Friday 27 September 2013

SUSTAINABLE DEVELOPMENT

SUSTAINABLE DEVELOPMENT
A key concept for environmentalists is sustainable development;
defined as meeting the needs of present populations without
compromising the needs of future generations. This is a worthy
ideal. It is nonetheless difficult to achieve if we cannot measure environmental
costs and benefits accurately – although it is an important
principle that can give rise to valuable guidelines for practical policy.
All economic development is based to some extent on the
exploitation of natural resources. These include non-renewable
environmental assets such as fossil fuels, renewable resources such
as fish stocks and wildlife, and certain borderline assets that are
capable of regeneration though with a certain loss of uniqueness,
such as rainforests.
To insist that no exploitation of Earth’s rich bounty should take
place for fear of dispossessing future generations is nonsensical.
Living standards would collapse and there would then be no further
generations created to enjoy the future. The question, as always
in economics, is what price is acceptable in trading-off present
exploitation for the future? Paying too high a price to protect
the environment means condemning present populations – and
unborn future generations – to low levels of consumption and hardship;
too low a price means depriving our children of the
environmental opportunities we ourselves inherited. It is a matter
of INTERGENERATIONAL EQUITY.
© 2004 Tony Cleaver
Exhaustible Resources
Depletion of some non-renewable assets is inevitable if present
living standards are to rise and embrace millions more of the
world’s poor. As technologies improve, humankind can be more
efficient in its use of Middle Eastern oil and South American rainforests,
and alternatives can be increasingly generated, but there is
no ultimate substitute in the end for using some form of mineral,
exhaustible resource to fuel economic progress.
The loss of existing natural resources can be compensated for
to some extent by replacing them with man-made ones. Unique
native forests in much of the Earth’s temperate lands, for
example, have been largely replaced by agricultural landscapes
and plantations that are capable of much greater economic
outputs and yet are not environmentally impoverished. Similarly,
there may well be less coal, oil and iron ore left for the future
but maybe we can camouflage the holes we have left in the
ground and replace these supplies with more renewable energies
and materials.
If, however, we are bound to consume exhaustible resources by
some irreducible amount – albeit less in the future than at present –
what then is the OPTIMAL DEPLETION RATE of such assets that
balances present against future needs?
Consider an exhaustible resource that is a basic raw material
used in industry. If current extraction increases faster than demand
is growing, prices of this resource will fall. Conversely, if it is left in
the ground while current demand is mounting, prices will rise.

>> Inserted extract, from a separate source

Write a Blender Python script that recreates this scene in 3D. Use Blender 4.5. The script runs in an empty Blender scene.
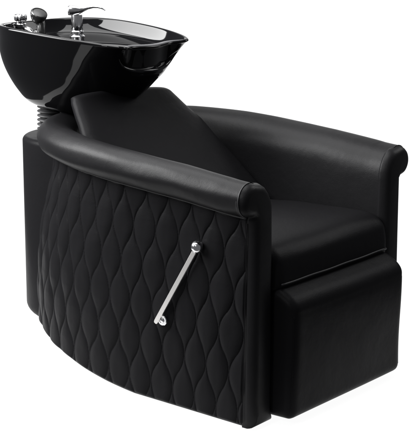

Should we mine it now or later, and by how much? It depends
on how we value the future – a concept we have met earlier –
embodied in our rate of time preference.
At equilibrium, the rate of growth of mineral resource prices
should just equal the market rate of time preference/rate of
interest. If interest rates are lower than the rate of growth of
mineral prices, we exploit and sell more resources now – bringing
their price down (see Box 7.7). If the prices are growing more
slowly than interest rates, then exploitation of resources will fall.
Prices will begin to rise faster. (As explained earlier, changes in
technology will impact on the rate of growth of prices and thus
slow down or speed up the rate of resource extraction accordingly.)